Via his blog, Mike Chambers (Adobe principal product manager for developer relations for the Flash Platform at Adobe) admitted that his company was no longer investigating iPhone/iPad-based Flash development, at least for now.
Resources dedicated to the iPhone platform will be re-focused on other platforms, such as Android. According to Chambers “Fortunately, the iPhone isn’t the only game in town. Android based phones have been doing well behind the success of the Motorola Droid and Nexus One, and there are a number of Android based tablets slated to be released this year. We are working closely with Google to bring both Flash Player 10.1 and Adobe AIR 2.0 to these devices, and thus far, the results have been very promising”. Both Flash Player 10.1 and Adobe AIR 2.0 for the Android platform are targeted to be released later this year.
The decision was taken in a direct response to the upcoming revision of the iPhone developer program license (still at a draft stage for now), which explicitly rejects the use of private APIs, and restricts the languages developers are allowed to use in order to build their Apps. According to Chambers, “Essentially, this has the effect of restricting applications built with a number of technologies, including Unity, Titanium, MonoTouch, and Flash CS5. While it appears that Apple may selectively enforce the terms, it is our belief that Apple will enforce those terms as they apply to content created with Flash CS5″.
Besides the traditional web-based flash apps that have been incompatible with the iPhone platform since day 1, a few native iPhone/iPad Apps available at the App Store were actually built using Flash CS5. Chambers told developers they “should be prepared for Apple to remove existing content and applications (100+ on the store today) created with Flash CS5 from the iTunes store”. However, there is no indication of such a move from Apple yet.

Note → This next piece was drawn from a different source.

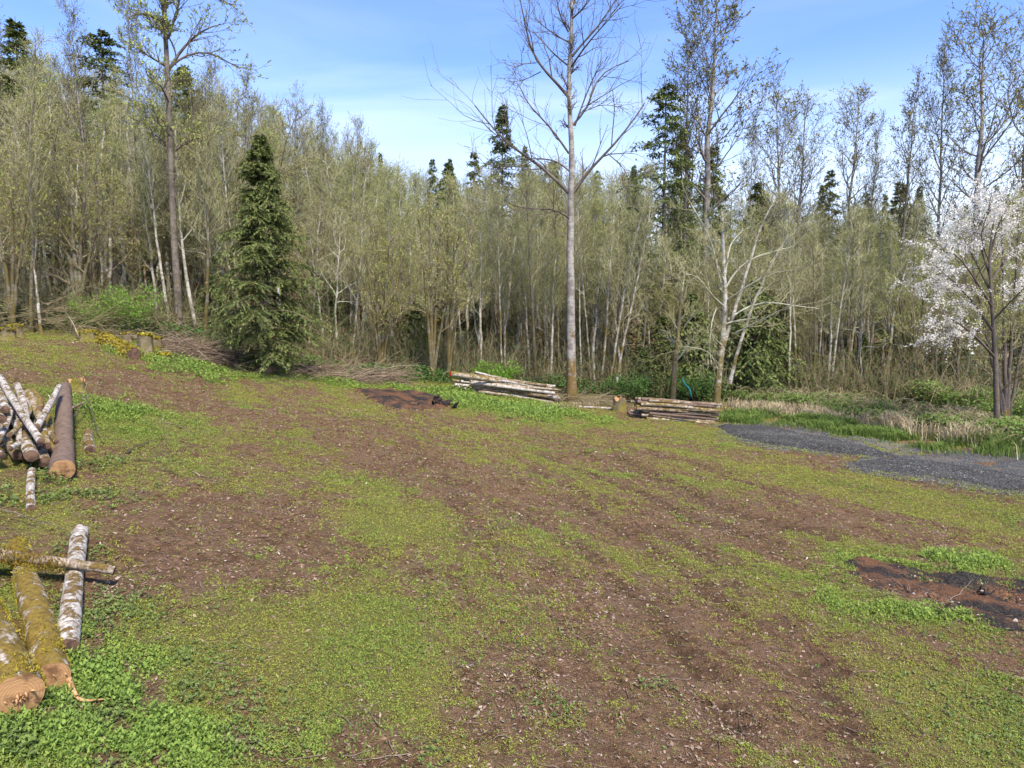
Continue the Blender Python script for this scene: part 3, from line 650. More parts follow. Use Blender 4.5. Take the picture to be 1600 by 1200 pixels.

This news shouldn’t surprise anybody, as Steve Jobs himself criticized Flash several times over the last years. Apple is heavily pushing for the next release of HTML (HTML5), considered by some to be the “Flash killer”, by providing many new native features such as bitmap manipulation (canvas), geo-location, much more freedom for developers to run local apps/runtimes via the browser (web workers, websocket…), and most of all, native support for video.